→ TASK REQUIREMENTS: Lines holding the string "kind" are the ones to copy; find them all in the data.

- - - -

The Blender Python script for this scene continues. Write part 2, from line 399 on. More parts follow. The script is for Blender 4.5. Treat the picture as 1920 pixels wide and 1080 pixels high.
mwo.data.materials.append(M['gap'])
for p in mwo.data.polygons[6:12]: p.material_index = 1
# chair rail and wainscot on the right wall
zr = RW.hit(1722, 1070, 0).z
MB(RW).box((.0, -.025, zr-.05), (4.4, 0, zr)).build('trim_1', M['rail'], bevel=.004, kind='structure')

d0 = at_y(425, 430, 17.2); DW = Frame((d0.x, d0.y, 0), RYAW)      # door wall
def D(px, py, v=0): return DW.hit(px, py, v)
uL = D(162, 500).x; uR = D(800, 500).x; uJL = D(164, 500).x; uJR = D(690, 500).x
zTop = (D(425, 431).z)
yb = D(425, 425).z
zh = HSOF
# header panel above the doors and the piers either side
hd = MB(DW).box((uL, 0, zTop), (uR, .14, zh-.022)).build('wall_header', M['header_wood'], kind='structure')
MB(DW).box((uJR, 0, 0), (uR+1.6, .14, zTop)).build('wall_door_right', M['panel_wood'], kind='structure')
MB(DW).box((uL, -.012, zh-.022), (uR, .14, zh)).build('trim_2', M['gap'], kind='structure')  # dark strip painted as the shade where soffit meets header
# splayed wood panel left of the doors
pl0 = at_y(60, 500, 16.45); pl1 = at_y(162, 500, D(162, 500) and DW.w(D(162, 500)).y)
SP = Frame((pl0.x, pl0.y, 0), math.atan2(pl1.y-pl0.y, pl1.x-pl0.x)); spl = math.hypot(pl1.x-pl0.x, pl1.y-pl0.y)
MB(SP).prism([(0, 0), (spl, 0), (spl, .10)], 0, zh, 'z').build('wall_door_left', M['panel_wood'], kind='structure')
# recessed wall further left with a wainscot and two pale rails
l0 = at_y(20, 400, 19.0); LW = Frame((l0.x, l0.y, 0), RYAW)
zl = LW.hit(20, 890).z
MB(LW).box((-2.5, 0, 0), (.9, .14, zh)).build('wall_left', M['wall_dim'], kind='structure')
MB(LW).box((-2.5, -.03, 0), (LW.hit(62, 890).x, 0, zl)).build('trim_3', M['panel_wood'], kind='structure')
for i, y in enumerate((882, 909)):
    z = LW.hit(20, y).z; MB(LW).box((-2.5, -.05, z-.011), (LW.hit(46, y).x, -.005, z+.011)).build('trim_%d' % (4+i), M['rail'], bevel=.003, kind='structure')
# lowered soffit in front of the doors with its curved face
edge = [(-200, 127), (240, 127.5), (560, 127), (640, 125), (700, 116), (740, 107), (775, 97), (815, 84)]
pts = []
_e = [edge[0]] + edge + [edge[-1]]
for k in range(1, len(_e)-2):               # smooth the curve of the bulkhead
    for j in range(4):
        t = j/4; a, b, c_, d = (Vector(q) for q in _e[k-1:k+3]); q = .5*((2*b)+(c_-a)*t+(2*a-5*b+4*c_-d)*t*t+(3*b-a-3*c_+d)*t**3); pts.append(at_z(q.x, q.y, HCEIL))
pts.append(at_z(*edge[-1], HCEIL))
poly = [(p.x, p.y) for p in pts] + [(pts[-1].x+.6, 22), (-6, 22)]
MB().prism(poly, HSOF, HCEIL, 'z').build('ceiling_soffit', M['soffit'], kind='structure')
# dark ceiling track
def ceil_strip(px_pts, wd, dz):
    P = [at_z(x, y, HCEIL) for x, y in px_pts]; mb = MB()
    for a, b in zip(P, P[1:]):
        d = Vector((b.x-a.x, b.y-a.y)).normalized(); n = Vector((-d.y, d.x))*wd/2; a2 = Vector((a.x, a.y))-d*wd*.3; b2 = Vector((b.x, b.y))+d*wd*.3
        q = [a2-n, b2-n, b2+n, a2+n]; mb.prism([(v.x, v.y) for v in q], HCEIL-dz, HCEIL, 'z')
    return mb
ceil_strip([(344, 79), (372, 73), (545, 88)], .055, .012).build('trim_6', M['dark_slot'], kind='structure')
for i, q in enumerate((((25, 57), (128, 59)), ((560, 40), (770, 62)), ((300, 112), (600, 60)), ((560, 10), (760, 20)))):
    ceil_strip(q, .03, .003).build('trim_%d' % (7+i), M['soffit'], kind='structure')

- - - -

→ COMPLETED TASK:
MB(RW).box((.0, -.025, zr-.05), (4.4, 0, zr)).build('trim_1', M['rail'], bevel=.004, kind='structure')
hd = MB(DW).box((uL, 0, zTop), (uR, .14, zh-.022)).build('wall_header', M['header_wood'], kind='structure')
MB(DW).box((uJR, 0, 0), (uR+1.6, .14, zTop)).build('wall_door_right', M['panel_wood'], kind='structure')
MB(DW).box((uL, -.012, zh-.022), (uR, .14, zh)).build('trim_2', M['gap'], kind='structure')  # dark strip painted as the shade where soffit meets header
MB(SP).prism([(0, 0), (spl, 0), (spl, .10)], 0, zh, 'z').build('wall_door_left', M['panel_wood'], kind='structure')
MB(LW).box((-2.5, 0, 0), (.9, .14, zh)).build('wall_left', M['wall_dim'], kind='structure')
MB(LW).box((-2.5, -.03, 0), (LW.hit(62, 890).x, 0, zl)).build('trim_3', M['panel_wood'], kind='structure')
    z = LW.hit(20, y).z; MB(LW).box((-2.5, -.05, z-.011), (LW.hit(46, y).x, -.005, z+.011)).build('trim_%d' % (4+i), M['rail'], bevel=.003, kind='structure')
MB().prism(poly, HSOF, HCEIL, 'z').build('ceiling_soffit', M['soffit'], kind='structure')
ceil_strip([(344, 79), (372, 73), (545, 88)], .055, .012).build('trim_6', M['dark_slot'], kind='structure')
    ceil_strip(q, .03, .003).build('trim_%d' % (7+i), M['soffit'], kind='structure')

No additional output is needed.